Productie nader bekeken
04 Nov 2020, 08:33
foto


De aanleiding voor het schrijven van dit korte artikel is de opmerking van de minister van Economische Zaken als zouden productiebedrijven te vergelijken zijn met doodgewone assemblagebedrijven. Deze vergelijking werd gemaakt in verband met een dispuut met meelmaatschappij De Molen inzake de subsidie van importmeel. 

Als je de verschillende onderdelen van auto’s op de juiste manier assembleert, creëer je inderdaad een goed rijdende auto, conform de bewering van de minister. Maar je kunt niet allerlei soorten suiker bij elkaar brengen om suikerriet te toveren of verschillende soorten meel combineren om tarwe, de grondstof van meel, terug te krijgen. De productie in deze voorbeelden vindt dus plaats via zogenaamde extractie en is daarom niet te vergelijken met assemblage. Er worden bovendien in het proces van extractie van verschillende meelsoorten ook veevoer ingrediënten geproduceerd. De bovengenoemde vergelijking, die de minister trok tussen productie en assemblage, is dan ook onbruikbaar. Zonder verder specifiek op de kwestie van De Molen te willen ingaan, aangezien het hier draait om een principe, is het opvallend dat de houding van dit ministerie een importcultuur uitademt.

Mentaliteitsombuiging
Onze financieel-economische geschiedenis laat overduidelijk zien dat de importcultuur, inclusief assemblage, miljarden aan US-dollars heeft verspild, terwijl Suriname in dit opzicht steeds afhankelijker wordt. Als gevolg hiervan is ons onderwijssysteem meer administratief en intellectueel georiënteerd. Terecht wil de minister van onderwijs dit proces keren, zodat al in een vroeg stadium de talenten en aspiraties van jongeren kunnen worden geïdentificeerd en ontwikkeld om initiatieven te leren ontplooien en ondernemingszin te bevorderen. Hierdoor zal de noodzakelijke mentaliteitsombuiging zeker ontstaan, waardoor niet langer wordt neergekeken op beroepsopleidingen, maar integendeel het aanbod hiervoor zal vermeerderen. 

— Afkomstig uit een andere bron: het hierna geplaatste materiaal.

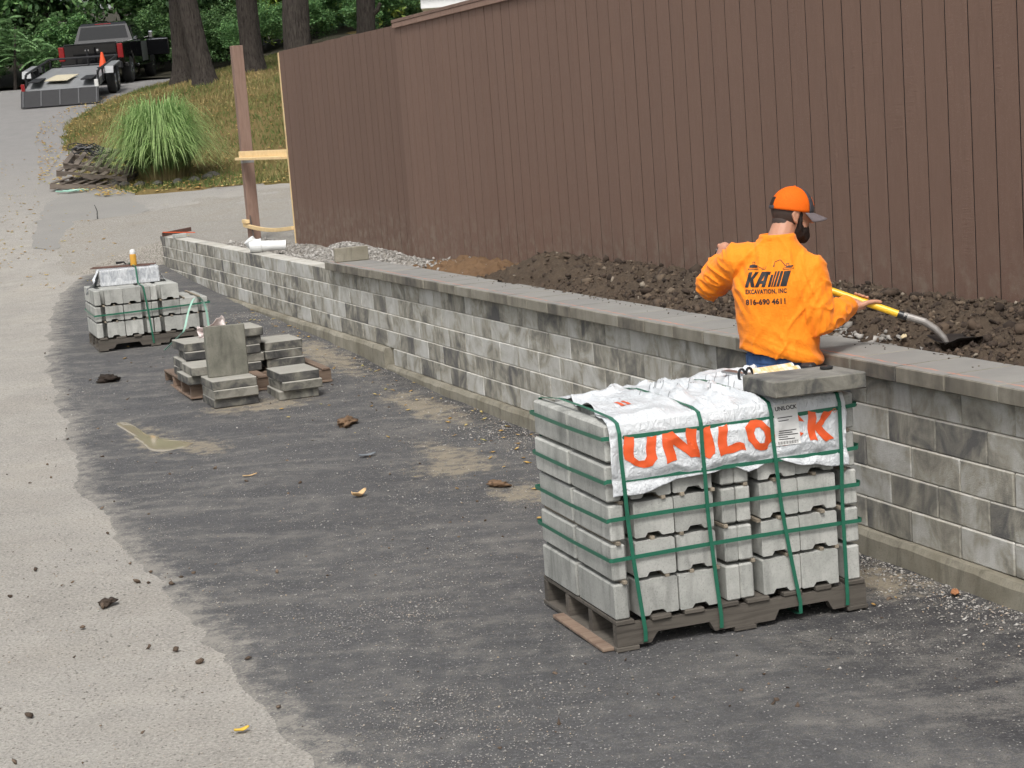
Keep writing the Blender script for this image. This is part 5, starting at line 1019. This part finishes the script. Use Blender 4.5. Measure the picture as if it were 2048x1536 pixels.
# ================================================================ woodland floor under the far trees
t=NT('leaf_litter'); p=t.pos(); M['litter']=t.fin(t.mix(t.noise(p,3,4),(.018,.02,.010),(.05,.04,.022)),.95,t.bump(t.noise(p,20,4),.8,.05))
X,Y=np.meshgrid(np.linspace(-45,30,60),np.linspace(57.6,135,40)); Y=Y+.7*vnoise(X*.5,2.)*(Y<60); lz=np.where(X>lawn_left(Y),lawn_z(X,Y),DZ(Y))
tag(obj('woodland_floor',grid_mesh('woodland_floor',X,Y,lz+.06+.08*fbm(X*.7,Y*.7)),M['litter']),kind='structure')
LOW=[(-22.,59.6,.50,0),(-19.6,58.6,.46,0),(-17.2,59.4,.45,0),(-14.9,60.8,.42,1),(-12.,61.2,.45,0),(-9.6,60.2,.40,0),(-8.0,58.9,.30,1),(-6.,60.6,.40,1),(-3.9,59.4,.36,1),(-1.6,61.,.42,0)]
LW=['in deep shade at the far left edge','in deep shade beside the drive, left edge','at the drive edge, left of the pale fronds','just left of the truck bed','hidden behind the truck bonnet','under the open truck door','between the truck door and leaning trunk','between the leaning and upright trunks','low behind the upright trunk','low behind the widest trunk']
for (x,y,sc,kd),lab in zip(LOW,LW):
    t=thing('understory_shrub','low %s shrub %s'%(KN[kd],lab),'shrub',(x,y,ground_z(x,y)),0.,'low shrubs at the wood edge'); MB().tube([(0,0,-.1),(.1,0,.6),(.1,.1,1.2)],[.06,.04,.02],6).build('stem',M['bark'],t)
    for q in range(2):
        o=obj('crown',CR[(int(-x)+q)%4],None,t); o.material_slots[0].link='OBJECT'; o.material_slots[0].material=FO[kd]; o.location=(q*.8,q*.3,1.05+.5*q); o.scale=(sc*1.05,sc,sc*.8); o.rotation_euler=(0,0,x+q)
# ================================================================ puddles
t=NT('muddy_water'); p=t.pos(); M['water']=t.fin(t.mix(t.noise(p,3,3),(.27,.23,.165),(.36,.305,.22)),.06,t.bump(t.noise(p,14,2),.04,.004),spec=.5)
t=NT('damp_mud'); p=t.pos(); f=t.noise(p,60,3,.7); M['mud']=t.fin(t.mix(f,(.12,.105,.08),(.25,.22,.175)),.5,t.bump(f,.5,.01))
pd=[[(8.18,-2.58),(8.08,-2.47),(7.47,-2.43),(7.0,-2.36),(6.80,-2.24),(6.72,-2.10),(6.62,-2.19),(6.5,-2.37),(6.63,-2.54),(7.14,-2.52),(7.74,-2.56)],[(4.6,-1.14),(4.83,-.94),(4.75,-.69),(4.58,-.67),(4.43,-.84),(4.42,-1.05)],[(3.70,-.98),(3.75,-.83),(3.68,-.68),(3.19,-.82),(3.37,-.95),(3.55,-1.01)]]
def grow(P,k,dk=0.): P=np.array(P); c=P.mean(0); d=P-c; return c+d*k+d/np.linalg.norm(d,axis=1)[:,None]*dk
for i,P in enumerate(pd[:1]):
    blob_sheet('puddle',grow(P,.92),M['water'],.0112,.06 if i==0 else .09,.03)
# ================================================================ loose grit, clods, leaves
OCT=np.array([(1,0,0),(-1,0,0),(0,1,0),(0,-1,0),(0,0,1),(0,0,-1)],float); OF=np.array([(0,2,4),(2,1,4),(1,3,4),(3,0,4),(2,0,5),(1,2,5),(3,1,5),(0,3,5)])
def scatter(name,P,size,flat,baseV,baseF,m,seed,jit=.25):
    rg=np.random.default_rng(seed); n=len(P); k=len(baseV); a=rg.uniform(0,6.28,n); c,s=np.cos(a),np.sin(a)
    V=baseV[None]*(1+jit*rg.normal(size=(n,k,1))); sc=np.stack([size*rg.uniform(.7,1.3,n),size*rg.uniform(.5,1.1,n),size*flat*rg.uniform(.6,1.3,n)],-1); V=V*sc[:,None]
    x=V[...,0]*c[:,None]-V[...,1]*s[:,None]; y=V[...,0]*s[:,None]+V[...,1]*c[:,None]; tx=rg.normal(0,.25,n)[:,None]; V=np.stack([x,y,V[...,2]+x*tx],-1)+P[:,None]
    F=(baseF[None]+(np.arange(n)*k)[:,None,None]).reshape(-1,3); me=np_mesh(name,V.reshape(-1,3),F); fattr(me,'rnd',np.repeat(rg.random(n),k)); o=obj(name,me,m); tag(o,kind='stuff'); return o
def m_scatter(name,stops,rough=.9): t=NT(name); return t.fin(t.ramp(t.attr('rnd'),stops),rough)
M['grit']=m_scatter('pale_grit',[(0,(.20,.19,.17)),(.45,(.33,.315,.29)),(.85,(.50,.48,.45)),(1,(.42,.31,.20))]); M['clod']=m_scatter('brown_clod',[(0,(.05,.035,.025)),(.6,(.12,.085,.06)),(1,(.20,.15,.11))],.95); M['soilclod']=m_scatter('soil_clod',[(0,(.024,.016,.011)),(.5,(.058,.040,.028)),(.85,(.105,.074,.050)),(.97,(.15,.115,.08)),(1,(.28,.24,.19))],.95)
M['stonebits']=m_scatter('gravel_stone',[(0,(.18,.168,.15)),(.5,(.32,.305,.28)),(1,(.48,.46,.43))]); M['leafbits']=m_scatter('fallen_leaf',[(0,(.26,.15,.05)),(.4,(.48,.30,.09)),(.8,(.62,.46,.17)),(1,(.40,.38,.12))],.7)
rg=np.random.default_rng(40)
def on_drive(S,N_,dz=.0): x=G0[0]+UU[0]*S+NN[0]*N_; y=G0[1]+UU[1]*S+NN[1]*N_; return np.stack([x,y,DZ(y)+.006*vnoise(x*1.3,y*1.3)+dz],-1)
n=26000; S=rg.uniform(-1.8,13,n)*rg.uniform(.35,1,n); N_=rg.uniform(-3.0,-.05,n); w_=.30+.9*sst(.45,.75,.5+.5*fbm(S*.9,N_*1.6,3.,3))+.5*sst(-.9,-.1,N_)
keep=rg.random(n)<w_*.75; S,N_=S[keep],N_[keep]; scatter('loose_grit',on_drive(S,N_,.0095),np.clip(rg.lognormal(-5.75,.38,len(S)),.0015,.008),.55,OCT,OF,M['grit'],41)
n=9000; S=rg.uniform(-1.2,14,n); N_=-.06-np.abs(rg.normal(0,.28,n))*(.6+.8*sst(3,8,S)); keep=rg.random(n)<.25+.9*sst(.5,.72,.5+.5*fbm(S*1.1,N_*1.5,8.,3)); S,N_=S[keep],N_[keep]; scatter('loose_grit',on_drive(S,N_,.0098),np.clip(rg.lognormal(-5.25,.4,len(S)),.003,.013),.5,OCT,OF,M['grit'],43)
n=5200; S=rg.uniform(-1.5,9,n)*rg.uniform(.3,1,n); N_=-3.1-rg.gamma(1.5,.55,n); scatter('loose_grit',on_drive(S,N_,.003),np.clip(rg.lognormal(-5.9,.4,n),.0015,.007),.5,OCT,OF,M['grit'],44)
n=12000; S=rg.uniform(-1.6,2.6,n); N_=-2.55+.18*S+rg.normal(0,.33,n); keep=(N_<-.1)&(N_>-3.2)&(rg.random(n)<.15+sst(.45,.7,.5+.5*fbm(S*1.4,N_*1.8,5.,3))); S,N_=S[keep],N_[keep]; scatter('loose_grit',on_drive(S,N_,.0085),np.clip(rg.lognormal(-5.85,.35,len(S)),.0015,.007),.5,OCT,OF,M['grit'],55)
n=900; S=rg.uniform(-1.5,14,n)*rg.uniform(.3,1,n); N_=rg.uniform(-6.,-.2,n); kk=rg.random(n)<sst(.35,.75,.5+.5*fbm(S*.8,N_*.8,6.,3)); S,N_=S[kk],N_[kk]; scatter('dirt_clods',on_drive(S,N_,.010),np.clip(rg.lognormal(-5.15,.55,len(S)),.002,.016),.6,i1V,i1F,M['clod'],45,.4)
big=[(4.17,-3.21),(2.91,-3.25),(2.51,-3.48),(1.68,-3.40),(1.57,-3.30),(1.73,-3.72),(1.34,-3.24),(1.03,-3.99),(3.1,-3.55),(2.2,-3.62),(2.75,-3.1),(.55,-3.62),(5.69,-2.26),(1.25,-3.05),(3.6,-3.9)]
S=np.array([a for a,b in big]); N_=np.array([b for a,b in big]); scatter('dirt_clods',on_drive(S,N_,.014),rg.uniform(.009,.021,len(S)),.7,i1V,i1F,M['clod'],46,.35)
n=9000; S=rg.uniform(-2.,8.2,n)*rg.uniform(.45,1,n); N_=rg.uniform(.36,1.16,n); x=G0[0]+UU[0]*S+NN[0]*N_; y=G0[1]+UU[1]*S+NN[1]*N_; scatter('soil_clods',np.stack([x,y,soil_z(S,N_)+.004],-1),np.clip(rg.lognormal(-5.0,.72,n),.002,.05),.8,i1V,i1F,M['soilclod'],47,.3)
n=420; S=rg.uniform(-1.5,8,n); N_=rg.uniform(0.,.34,n); x=G0[0]+UU[0]*S+NN[0]*N_; y=G0[1]+UU[1]*S+NN[1]*N_; scatter('soil_crumbs',np.stack([x,y,np.full(n,.951)],-1)[N_>.34*rg.random(n)**.4],np.clip(rg.lognormal(-5.2,.5,n),.002,.012)[:int((N_>.34*1).sum())] if False else .005,.7,i1V,i1F,M['soilclod'],48,.2)
n=170; S=rg.normal(2.0,.33,n); N_=rg.uniform(.34,.52,n); x=G0[0]+UU[0]*S+NN[0]*N_; y=G0[1]+UU[1]*S+NN[1]*N_; scatter('gravel_stones',np.stack([x,y,soil_z(S,N_)+.006],-1),np.clip(rg.lognormal(-4.2,.35,n),.006,.03),.7,i1V,i1F,M['stonebits'],49,.2)
n=7000; S=np.concatenate([rg.normal(12.,1.,n//2),rg.uniform(9.5,17.5,n//2)]); N_=np.concatenate([rg.normal(.62,.22,n//2),rg.uniform(.3,1.0,n//2)]); ok=(N_>.24)&(N_<1.1); S,N_=S[ok],N_[ok]; x=G0[0]+UU[0]*S+NN[0]*N_; y=G0[1]+UU[1]*S+NN[1]*N_; scatter('gravel_stones',np.stack([x,y,np.maximum(yard_z(S,N_,y),np.where(S<9.9,soil_z(S,N_),0))+.006],-1),np.clip(rg.lognormal(-4.65,.4,len(S)),.004,.028),.7,i1V,i1F,M['stonebits'],50,.3)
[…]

De ambities van jongeren zullen een centrale rol moeten gaan spelen in hun opvoeding en opleiding, waarbij vraag en aanbod op de productie arbeidsmarkt in evenwicht kunnen worden gebracht. Deze trend is onontbeerlijk om Suriname ooit daadwerkelijk duurzaam zelfvoorzienend te kunnen maken en behoeft een meerzijdige aanpak. 

Meerzijdige Aanpak
Het bevorderen van duurzame productie voor voedselconsumptie betekent niet alleen het bieden van fysieke, financiële en fiscale investeringsincentives aan producenten, maar tegelijkertijd het ontmoedigen van de dienovereenkomstige importen. Vandaar dat bijvoorbeeld de Caricom het tarief van 25% invoerrechten op de import van meel heeft vastgesteld, zogenaamde Common External Tariff (CET). De aanpak van het onderhavige ministerie beoogt precies het tegenovergestelde, wat contraproductief is en oneerlijke concurrentie stimuleert met alle nadelige gevolgen van dien. Deze ontwikkelingsvisie voor productieopvoering eist een lange termijnplanning, waarin Suriname tot op heden desastreus gefaald heeft. Gelukkig deelt de huidige regeringsleiding deze inzichten ook, althans in woord, om een nieuwe weg voor een productief Suriname te kunnen inslaan. Time will tell!